Updated: Apr 6, 2020

Having your dog jumping up at you is a really common behaviour problem that most dog owners will experience. For us adults it might seem like an annoying thing to have a dog jump up at us the second we walk through the door, however for smaller people such as children, or people who have physical disabilities or the elderly then it can become dangerous behaviour. The good news though, is that you can stop this behaviour. It’s possible to train your dog to stop jumping on people and to start greeting people more politely.



Let’s start with why this happens, what causes dogs to jump up on people? Well there’s a number of theories as to why they do this and the most popular are either that it’s a dominance thing, or it’s just a greeting behaviour. Most likely though, is that your dog is probably jumping up to grab your attention. Dogs see any acknowledgement of them as a good thing, even just eye contact. Tie that with the fact that they’ve been sitting around all day with not much to do, waiting for you to arrive home to begin play time. So the second you walk in they think it’s time to play.


A lot of problems can come from accidentally or unknowingly rewarding your dog for jumping up by giving them what they want. Similarly in the discipline of children, negative attention may be better than no attention at all. Your dog doesn’t necessarily connect the dots between you pushing them down and yellowing at them and the fact you’re trying to punish them. They can often see this as a friendly challenge or playing. Instead, your pup may view your behavior as exactly what it's seeking - treasured attention from you.

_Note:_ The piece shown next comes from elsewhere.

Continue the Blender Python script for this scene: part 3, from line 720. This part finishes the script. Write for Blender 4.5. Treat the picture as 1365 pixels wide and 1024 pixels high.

In this case, any type of attention that the dog gets from you or others may be perceived as a reward. It makes sense then that instead of rewarding your dog for jumping up, you make it more rewarding for it to keep all four paws on the floor, so let’s have a look at how we can establish this behaviour.


It takes time and practice to establish good behaviours - training your dog not to jump up on people will be something you have to teach through repeated rewards for good behaviours while punishing unwanted actions. If you’re steady and consistent with this training though, you’ll be rewarded with a best friend who keeps its front paws to itself.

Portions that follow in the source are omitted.